WASHINGTON (AP) — Scuffling over jobs and taxes, congressional Democrats began refining their election-year jobs package Tuesday in a challenge to Republicans to balance their party’s complaints about big spending with action to help unemployed Americans.

At the same time, the Democrats’ effort promises to test President Barack Obama’s own ability to set the legislative agenda,

Democratic senators were seeking bipartisan support for tax incentives to businesses that add payroll this year. Many Republicans were noncommittal, but they promised an election year fight against Obama’s long-stated plan to let income tax rates return to higher levels for families making more than $250,000 a year.

Republicans said the income tax increases would hurt the same small businesses Obama is trying to help, because many small businesses are taxed the same as households. Many Democrats have opposed the tax cuts, initiated by President George W. Bush, for years.

Sen. Olympia Snowe of Maine, a moderate Republican who sometimes votes with the Democrats, said small businesses won’t add jobs, even with a new tax credit, if they are worried about paying higher taxes next year.

“There is no way they are going to move forward to job creation,” Snowe said. “Who is going to take the risk, depending on what they’re hearing coming out of Washington these days?”

Democrats hope to pass a series of jobs bills in the coming weeks, starting with one that features tax incentives for businesses that add payroll. The proposal emerging in the Senate is modeled after a bill by Democratic Sen. Chuck Schumer of New York and Republican Sen. Orrin Hatch of Utah.

The Schumer-Hatch bill would exempt companies from paying the employer’s share of Social Security payroll taxes for new workers hired this year, as long as those people had been unemployed at least 60 days. The plan would save companies 6.2 percent of the workers’ salaries that are subject to Social Security taxes. It would cost an estimated $10 billion over 10 years.

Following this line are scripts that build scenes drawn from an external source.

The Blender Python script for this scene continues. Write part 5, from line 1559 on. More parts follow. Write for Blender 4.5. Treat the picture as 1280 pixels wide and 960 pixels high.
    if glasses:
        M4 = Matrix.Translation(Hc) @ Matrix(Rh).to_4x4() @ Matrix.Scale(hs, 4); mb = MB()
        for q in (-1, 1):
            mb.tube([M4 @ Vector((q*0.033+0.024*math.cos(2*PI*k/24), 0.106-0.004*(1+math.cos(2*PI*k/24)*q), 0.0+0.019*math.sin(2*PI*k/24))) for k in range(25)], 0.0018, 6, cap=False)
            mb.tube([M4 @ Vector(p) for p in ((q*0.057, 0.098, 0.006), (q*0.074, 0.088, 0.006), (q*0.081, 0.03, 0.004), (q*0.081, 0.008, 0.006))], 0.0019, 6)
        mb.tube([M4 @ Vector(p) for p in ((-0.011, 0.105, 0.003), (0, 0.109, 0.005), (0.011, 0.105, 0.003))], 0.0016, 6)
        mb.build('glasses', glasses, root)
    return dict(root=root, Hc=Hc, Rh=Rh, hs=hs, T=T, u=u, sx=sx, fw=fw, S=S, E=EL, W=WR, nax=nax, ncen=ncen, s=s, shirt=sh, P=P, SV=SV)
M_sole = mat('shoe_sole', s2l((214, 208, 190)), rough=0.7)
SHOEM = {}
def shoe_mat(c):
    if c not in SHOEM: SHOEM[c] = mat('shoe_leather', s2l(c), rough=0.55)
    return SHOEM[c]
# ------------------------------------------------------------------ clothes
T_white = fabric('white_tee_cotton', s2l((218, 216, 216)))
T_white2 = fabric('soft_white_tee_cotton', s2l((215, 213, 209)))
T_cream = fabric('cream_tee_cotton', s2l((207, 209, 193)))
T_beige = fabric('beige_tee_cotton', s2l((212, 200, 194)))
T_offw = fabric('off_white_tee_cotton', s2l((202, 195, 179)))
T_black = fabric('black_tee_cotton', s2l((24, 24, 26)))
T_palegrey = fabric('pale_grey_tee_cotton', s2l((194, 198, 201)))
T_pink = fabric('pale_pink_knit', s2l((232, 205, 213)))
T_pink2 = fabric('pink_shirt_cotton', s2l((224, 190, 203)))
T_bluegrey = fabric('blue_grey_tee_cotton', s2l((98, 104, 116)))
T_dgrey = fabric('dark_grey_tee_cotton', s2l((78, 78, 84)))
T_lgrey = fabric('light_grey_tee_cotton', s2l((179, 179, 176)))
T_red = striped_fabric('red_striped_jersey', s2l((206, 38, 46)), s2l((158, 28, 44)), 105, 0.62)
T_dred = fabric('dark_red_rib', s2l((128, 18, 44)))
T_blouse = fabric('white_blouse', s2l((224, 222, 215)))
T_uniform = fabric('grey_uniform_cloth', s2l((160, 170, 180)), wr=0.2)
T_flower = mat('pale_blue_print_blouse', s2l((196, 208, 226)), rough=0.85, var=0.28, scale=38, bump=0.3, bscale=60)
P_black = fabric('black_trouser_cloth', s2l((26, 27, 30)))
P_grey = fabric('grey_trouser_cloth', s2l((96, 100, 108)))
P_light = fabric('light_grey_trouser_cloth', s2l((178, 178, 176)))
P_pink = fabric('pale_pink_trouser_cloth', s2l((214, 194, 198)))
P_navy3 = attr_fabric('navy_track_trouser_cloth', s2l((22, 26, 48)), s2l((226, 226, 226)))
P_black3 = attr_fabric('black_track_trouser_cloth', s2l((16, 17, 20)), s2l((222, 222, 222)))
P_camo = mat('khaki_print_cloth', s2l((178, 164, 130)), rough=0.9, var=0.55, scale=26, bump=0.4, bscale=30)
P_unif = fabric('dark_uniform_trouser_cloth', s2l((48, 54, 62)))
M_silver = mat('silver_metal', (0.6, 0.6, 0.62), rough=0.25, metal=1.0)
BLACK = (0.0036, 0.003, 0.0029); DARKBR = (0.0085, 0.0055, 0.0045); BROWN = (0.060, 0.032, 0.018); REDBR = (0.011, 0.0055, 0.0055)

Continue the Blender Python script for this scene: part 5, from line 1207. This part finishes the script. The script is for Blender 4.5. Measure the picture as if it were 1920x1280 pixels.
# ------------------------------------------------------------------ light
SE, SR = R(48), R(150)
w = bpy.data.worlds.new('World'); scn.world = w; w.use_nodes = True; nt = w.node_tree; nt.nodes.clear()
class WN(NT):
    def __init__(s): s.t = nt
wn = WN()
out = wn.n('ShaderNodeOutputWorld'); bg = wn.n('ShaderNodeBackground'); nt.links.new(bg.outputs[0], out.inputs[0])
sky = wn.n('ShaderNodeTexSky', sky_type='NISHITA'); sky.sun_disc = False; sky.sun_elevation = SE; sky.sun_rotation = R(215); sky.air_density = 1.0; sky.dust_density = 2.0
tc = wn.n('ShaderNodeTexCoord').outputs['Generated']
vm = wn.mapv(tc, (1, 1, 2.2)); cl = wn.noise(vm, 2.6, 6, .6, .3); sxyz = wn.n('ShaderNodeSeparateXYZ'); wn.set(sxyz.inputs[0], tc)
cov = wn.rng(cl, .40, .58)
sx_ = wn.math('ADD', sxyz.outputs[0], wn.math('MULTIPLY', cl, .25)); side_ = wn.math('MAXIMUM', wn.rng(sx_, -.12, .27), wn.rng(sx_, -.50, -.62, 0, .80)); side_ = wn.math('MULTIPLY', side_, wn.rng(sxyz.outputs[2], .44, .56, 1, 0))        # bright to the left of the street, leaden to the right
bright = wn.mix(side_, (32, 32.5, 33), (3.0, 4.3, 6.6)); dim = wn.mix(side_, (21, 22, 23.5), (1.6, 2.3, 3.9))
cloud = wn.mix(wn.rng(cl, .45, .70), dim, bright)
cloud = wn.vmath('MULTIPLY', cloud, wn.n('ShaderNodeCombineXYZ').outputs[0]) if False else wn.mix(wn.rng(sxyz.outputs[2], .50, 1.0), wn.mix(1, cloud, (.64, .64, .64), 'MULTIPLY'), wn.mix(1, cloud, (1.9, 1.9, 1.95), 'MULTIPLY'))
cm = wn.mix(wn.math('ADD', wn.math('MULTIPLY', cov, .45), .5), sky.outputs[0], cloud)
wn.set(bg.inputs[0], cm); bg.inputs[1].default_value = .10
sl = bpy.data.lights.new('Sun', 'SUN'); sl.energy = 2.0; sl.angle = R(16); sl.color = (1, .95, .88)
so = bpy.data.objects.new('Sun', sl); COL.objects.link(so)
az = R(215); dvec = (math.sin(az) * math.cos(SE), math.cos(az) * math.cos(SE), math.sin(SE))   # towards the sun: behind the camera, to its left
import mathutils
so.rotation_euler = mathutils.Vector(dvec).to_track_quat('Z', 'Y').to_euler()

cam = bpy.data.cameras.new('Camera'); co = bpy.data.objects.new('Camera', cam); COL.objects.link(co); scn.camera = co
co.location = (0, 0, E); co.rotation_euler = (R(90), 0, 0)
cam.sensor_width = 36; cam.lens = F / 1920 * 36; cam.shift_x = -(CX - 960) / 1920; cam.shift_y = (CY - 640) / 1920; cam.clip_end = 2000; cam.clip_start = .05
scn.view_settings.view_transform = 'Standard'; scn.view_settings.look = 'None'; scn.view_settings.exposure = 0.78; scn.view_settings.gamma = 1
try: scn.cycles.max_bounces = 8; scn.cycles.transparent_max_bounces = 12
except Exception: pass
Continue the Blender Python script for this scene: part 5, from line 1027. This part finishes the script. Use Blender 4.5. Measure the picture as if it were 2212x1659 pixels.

Schumer said the money would be repaid to Social Security through unspecified future spending cuts.

Obama’s proposal has an additional provision that would award $5,000 tax credits to companies that add workers in 2010. Tennessee Sen. Lamar Alexander, a member of the GOP leadership, suggested that Republicans will look dubiously on the plan because previous efforts had little effect.

Senate Majority Leader Harry Reid, D-Nev., said the jobs bill would also extend at least three programs for another year: funding for the highway trust fund; tax breaks for small businesses that buy new equipment; and a bond program to help state and local governments pay for infrastructure projects.

Senators also are considering extending unemployment payments for those whose benefits have run out, and renewing a program that offers the jobless a 65 percent subsidy for health insurance premiums under the COBRA program. Those provisions would be paired with the one-year extensions of $31 billion in popular tax breaks, including an income tax deduction for sales and property taxes and a business tax credit for research and development.

The House passed the tax break extensions in December but the Senate, which was preoccupied with the health care debate, did not act.

Sen. Byron Dorgan, D-N.D., said he and Sen. Dick Durbin, D-Ill., plan to introduce a jobs bill Thursday that would represent “a consensus in our caucus of what we can do to stimulate the creation of additional jobs.”

Congressional Republicans reacted cautiously to the Democratic proposals, picking their way through a slowly emerging landscape that will include some items they historically have criticized, and others that may be too popular for lawmakers to oppose in the current economic climate.

When Senate Democrats unveil their bill, “we’ll do our best to improve it or support it or oppose it,” said Alexander.

Sen. Chuck Grassley of Iowa, the top Republican on the Senate Finance Committee, said he is working with Democrats on the bill to provide tax incentives to small businesses. But he cautioned that he would vote for a bill only with broad Republican support.

“We’re not talking just about three or four Republicans voting with the Democrats,” Grassley said.

Durbin, the Senate’s second-ranking Democrat, said his party will not know whether Republicans will help pass jobs legislation “until we try.”

In all, the jobs bill could grow to more than $100 billion, though it is unclear how it would be paid for. Republicans refuse to go along with Democratic proposals to use money left over from the bank bailout program known as the Troubled Asset Relief Program, or TARP.